March 27, 2015

The Intercept

Yesterday, former United Nations ambassador John Bolton published an op-ed in the pages of The New York Times, arguing that the United States has no choice but to bomb Iran. “Only military action like Israel’s 1981 attack on Saddam Hussein’s Osirak reactor … can accomplish what is required,” Bolton wrote.

But The Intercept’s Jon Schwarz noticed something odd about that sentence in the paper’s online edition. The reference to Israel’s attack on the Osirak reactor contained a link to a Washington Post op-ed that argued that far from crippling Iraq’s nuclear weapons program, Israel’s attack actually compelled Saddam Hussein to employ 7,000 scientists and spend $10 billion in pursuit of a nuclear bomb.

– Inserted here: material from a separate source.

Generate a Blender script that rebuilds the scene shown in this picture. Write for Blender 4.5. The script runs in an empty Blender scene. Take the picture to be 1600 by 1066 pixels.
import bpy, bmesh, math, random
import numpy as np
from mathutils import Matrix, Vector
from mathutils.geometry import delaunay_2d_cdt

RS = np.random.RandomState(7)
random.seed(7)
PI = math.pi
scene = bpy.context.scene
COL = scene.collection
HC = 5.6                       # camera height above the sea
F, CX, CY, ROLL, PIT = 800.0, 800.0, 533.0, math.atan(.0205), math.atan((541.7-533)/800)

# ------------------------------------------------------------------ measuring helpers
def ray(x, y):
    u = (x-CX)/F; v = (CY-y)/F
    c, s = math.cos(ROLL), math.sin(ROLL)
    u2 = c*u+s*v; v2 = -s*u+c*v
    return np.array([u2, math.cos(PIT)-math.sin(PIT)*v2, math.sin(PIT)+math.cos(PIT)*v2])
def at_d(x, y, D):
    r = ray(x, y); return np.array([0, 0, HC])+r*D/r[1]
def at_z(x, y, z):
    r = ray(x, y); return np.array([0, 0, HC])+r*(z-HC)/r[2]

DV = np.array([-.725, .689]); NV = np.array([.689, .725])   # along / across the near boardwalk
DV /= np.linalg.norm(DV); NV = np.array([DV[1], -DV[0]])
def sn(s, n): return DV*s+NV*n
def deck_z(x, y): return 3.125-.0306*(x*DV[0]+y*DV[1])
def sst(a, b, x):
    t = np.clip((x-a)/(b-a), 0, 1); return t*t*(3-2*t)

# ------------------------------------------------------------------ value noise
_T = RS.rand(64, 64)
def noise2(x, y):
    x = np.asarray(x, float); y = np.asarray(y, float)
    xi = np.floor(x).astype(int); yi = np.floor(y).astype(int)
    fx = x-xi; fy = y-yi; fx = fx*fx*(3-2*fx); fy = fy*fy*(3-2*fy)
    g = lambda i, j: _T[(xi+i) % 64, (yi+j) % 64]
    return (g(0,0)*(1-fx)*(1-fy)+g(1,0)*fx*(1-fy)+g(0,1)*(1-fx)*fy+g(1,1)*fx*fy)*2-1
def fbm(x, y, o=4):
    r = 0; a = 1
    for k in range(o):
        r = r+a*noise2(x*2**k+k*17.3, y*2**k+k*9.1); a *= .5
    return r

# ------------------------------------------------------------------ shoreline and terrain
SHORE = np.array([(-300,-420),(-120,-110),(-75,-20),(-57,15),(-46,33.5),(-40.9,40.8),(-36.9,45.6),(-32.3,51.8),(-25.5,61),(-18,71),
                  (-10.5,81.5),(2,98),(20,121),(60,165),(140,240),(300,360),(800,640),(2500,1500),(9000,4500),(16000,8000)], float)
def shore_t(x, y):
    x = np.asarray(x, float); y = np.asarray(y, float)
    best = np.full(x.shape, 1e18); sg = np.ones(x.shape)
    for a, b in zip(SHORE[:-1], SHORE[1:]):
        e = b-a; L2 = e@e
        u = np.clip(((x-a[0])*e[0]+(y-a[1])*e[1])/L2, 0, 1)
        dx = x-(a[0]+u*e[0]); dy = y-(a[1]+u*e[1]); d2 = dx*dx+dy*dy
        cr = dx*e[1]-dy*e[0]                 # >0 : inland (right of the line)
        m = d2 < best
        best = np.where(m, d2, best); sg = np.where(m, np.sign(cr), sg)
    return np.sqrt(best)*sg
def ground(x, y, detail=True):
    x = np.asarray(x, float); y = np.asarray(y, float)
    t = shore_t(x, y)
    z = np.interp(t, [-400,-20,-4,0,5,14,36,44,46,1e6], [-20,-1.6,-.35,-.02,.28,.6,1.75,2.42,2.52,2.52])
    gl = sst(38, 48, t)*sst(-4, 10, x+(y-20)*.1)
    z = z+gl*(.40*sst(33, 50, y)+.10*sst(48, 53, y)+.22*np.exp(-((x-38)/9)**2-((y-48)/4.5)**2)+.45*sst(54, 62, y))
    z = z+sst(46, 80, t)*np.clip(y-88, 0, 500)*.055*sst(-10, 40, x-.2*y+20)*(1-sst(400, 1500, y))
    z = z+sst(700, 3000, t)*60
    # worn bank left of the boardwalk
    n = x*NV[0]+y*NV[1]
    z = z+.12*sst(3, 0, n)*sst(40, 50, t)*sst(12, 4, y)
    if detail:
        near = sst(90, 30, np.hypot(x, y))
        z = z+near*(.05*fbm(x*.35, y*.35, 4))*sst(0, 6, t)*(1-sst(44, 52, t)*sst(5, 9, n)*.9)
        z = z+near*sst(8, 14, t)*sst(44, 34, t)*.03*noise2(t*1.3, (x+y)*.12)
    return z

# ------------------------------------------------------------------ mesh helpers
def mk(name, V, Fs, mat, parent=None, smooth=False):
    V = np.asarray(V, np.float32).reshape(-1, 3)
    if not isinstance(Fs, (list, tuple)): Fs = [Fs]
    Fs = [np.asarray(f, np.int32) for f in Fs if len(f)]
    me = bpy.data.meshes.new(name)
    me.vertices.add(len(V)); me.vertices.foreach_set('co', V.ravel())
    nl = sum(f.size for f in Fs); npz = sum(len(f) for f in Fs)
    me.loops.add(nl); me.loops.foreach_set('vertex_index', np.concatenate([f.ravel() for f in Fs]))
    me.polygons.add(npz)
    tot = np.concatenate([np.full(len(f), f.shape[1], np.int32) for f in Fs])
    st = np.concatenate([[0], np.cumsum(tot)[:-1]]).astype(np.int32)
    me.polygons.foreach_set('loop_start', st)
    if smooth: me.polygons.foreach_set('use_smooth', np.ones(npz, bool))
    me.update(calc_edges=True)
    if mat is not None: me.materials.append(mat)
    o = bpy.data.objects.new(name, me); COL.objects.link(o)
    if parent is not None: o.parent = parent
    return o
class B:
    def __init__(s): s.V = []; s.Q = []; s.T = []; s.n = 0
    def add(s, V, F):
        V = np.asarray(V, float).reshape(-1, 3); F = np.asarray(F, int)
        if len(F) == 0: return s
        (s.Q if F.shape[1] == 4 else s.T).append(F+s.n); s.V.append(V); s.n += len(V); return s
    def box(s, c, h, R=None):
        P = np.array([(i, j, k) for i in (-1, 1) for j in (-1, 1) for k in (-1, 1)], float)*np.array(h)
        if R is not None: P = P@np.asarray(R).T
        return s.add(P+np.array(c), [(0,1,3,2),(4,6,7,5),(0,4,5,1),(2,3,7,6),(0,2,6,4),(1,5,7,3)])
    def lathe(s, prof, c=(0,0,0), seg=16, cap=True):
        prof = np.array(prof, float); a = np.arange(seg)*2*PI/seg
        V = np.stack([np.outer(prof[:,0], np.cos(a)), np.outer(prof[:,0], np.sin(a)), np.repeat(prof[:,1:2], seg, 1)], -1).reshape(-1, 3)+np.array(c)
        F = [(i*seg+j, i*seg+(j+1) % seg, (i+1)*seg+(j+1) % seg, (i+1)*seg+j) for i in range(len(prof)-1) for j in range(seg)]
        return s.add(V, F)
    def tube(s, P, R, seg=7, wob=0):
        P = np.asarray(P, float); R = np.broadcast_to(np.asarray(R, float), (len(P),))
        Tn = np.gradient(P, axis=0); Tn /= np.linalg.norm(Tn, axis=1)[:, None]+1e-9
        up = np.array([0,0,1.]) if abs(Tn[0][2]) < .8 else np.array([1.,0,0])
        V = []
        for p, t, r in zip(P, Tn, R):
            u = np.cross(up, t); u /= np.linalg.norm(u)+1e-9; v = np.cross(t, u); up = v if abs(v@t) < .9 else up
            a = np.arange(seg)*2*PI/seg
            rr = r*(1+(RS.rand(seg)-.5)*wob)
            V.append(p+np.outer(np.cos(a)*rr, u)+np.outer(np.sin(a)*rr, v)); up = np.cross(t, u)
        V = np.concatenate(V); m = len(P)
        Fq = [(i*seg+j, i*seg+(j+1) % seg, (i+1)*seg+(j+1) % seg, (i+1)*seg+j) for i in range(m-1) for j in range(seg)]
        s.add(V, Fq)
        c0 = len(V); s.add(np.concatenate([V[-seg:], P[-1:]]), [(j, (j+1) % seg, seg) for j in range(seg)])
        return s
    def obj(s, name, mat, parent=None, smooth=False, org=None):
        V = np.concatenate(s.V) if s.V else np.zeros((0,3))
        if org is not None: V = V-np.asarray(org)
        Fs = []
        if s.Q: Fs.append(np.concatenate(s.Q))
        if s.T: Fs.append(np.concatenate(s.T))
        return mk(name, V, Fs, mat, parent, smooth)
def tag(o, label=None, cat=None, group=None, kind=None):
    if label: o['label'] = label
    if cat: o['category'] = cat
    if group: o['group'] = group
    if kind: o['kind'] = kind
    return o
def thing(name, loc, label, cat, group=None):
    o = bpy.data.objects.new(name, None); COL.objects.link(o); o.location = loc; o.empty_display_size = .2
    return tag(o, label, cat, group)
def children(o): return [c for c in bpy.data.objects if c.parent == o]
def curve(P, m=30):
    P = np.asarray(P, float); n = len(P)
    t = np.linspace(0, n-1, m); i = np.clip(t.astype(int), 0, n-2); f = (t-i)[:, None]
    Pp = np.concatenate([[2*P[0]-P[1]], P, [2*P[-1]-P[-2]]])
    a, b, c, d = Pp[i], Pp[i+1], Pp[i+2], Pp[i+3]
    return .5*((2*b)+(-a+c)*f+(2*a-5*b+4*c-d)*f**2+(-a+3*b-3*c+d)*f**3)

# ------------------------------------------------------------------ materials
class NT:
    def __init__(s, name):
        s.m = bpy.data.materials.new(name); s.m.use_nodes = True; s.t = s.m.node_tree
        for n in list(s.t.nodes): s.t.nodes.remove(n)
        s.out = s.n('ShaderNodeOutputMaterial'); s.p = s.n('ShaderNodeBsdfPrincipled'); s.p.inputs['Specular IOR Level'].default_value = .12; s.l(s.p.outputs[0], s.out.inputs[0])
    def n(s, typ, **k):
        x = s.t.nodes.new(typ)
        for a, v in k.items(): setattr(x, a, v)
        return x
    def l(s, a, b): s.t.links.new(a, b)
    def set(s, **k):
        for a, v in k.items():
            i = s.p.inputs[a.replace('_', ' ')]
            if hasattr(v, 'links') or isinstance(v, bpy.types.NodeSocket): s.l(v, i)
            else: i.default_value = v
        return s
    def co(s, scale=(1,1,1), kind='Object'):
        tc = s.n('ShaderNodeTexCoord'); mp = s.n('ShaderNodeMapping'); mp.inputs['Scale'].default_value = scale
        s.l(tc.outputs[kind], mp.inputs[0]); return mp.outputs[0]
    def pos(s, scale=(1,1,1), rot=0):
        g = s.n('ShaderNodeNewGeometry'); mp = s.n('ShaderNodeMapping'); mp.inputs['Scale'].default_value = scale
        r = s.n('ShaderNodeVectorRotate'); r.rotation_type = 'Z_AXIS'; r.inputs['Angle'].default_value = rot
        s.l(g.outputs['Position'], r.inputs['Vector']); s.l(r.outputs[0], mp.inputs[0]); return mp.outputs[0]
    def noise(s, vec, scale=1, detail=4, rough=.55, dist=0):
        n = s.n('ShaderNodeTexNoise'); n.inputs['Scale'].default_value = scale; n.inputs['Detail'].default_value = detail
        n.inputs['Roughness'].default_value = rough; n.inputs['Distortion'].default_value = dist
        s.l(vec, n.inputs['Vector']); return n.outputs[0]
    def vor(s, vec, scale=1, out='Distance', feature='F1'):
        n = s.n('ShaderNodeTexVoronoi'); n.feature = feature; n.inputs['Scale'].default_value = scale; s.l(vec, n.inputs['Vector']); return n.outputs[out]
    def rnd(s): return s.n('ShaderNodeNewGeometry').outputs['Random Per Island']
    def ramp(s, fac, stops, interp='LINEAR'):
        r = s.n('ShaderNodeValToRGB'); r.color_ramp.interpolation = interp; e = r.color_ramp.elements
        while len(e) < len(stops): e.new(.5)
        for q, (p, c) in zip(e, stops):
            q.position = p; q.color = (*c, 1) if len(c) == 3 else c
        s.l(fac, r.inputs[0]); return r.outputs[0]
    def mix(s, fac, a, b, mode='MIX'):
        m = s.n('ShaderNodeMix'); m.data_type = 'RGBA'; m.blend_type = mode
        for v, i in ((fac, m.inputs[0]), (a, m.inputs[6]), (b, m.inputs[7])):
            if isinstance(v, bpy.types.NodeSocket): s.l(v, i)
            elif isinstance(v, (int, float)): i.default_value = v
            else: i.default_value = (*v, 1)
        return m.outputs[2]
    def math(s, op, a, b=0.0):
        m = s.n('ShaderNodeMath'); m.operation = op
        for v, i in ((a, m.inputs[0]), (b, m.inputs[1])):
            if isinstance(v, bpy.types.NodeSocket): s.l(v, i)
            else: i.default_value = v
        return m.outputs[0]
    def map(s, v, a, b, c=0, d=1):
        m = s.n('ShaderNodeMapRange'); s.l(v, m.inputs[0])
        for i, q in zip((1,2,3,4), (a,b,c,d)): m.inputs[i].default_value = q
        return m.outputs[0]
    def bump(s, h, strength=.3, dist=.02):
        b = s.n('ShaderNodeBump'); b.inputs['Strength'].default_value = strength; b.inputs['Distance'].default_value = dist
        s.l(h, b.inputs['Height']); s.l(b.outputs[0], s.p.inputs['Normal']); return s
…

This is not exactly the sort of supporting link that Bolton might have hoped for. And when Schwarz called Times op-ed deputy editor Sewell Chan, he learned that an editor had inserted the link by mistake, and that Chan would see to it that the Osirak reference would link to a straight news story covering the bombing.

Now, when you click on that link in the Bolton piece, you are directed to the New York Times story that reported the incident — along with a denunciation of the attack by the Reagan administration, under which John Bolton served as an assistant attorney general.

The New York Times did not issue a correction indicating that editors had changed the link.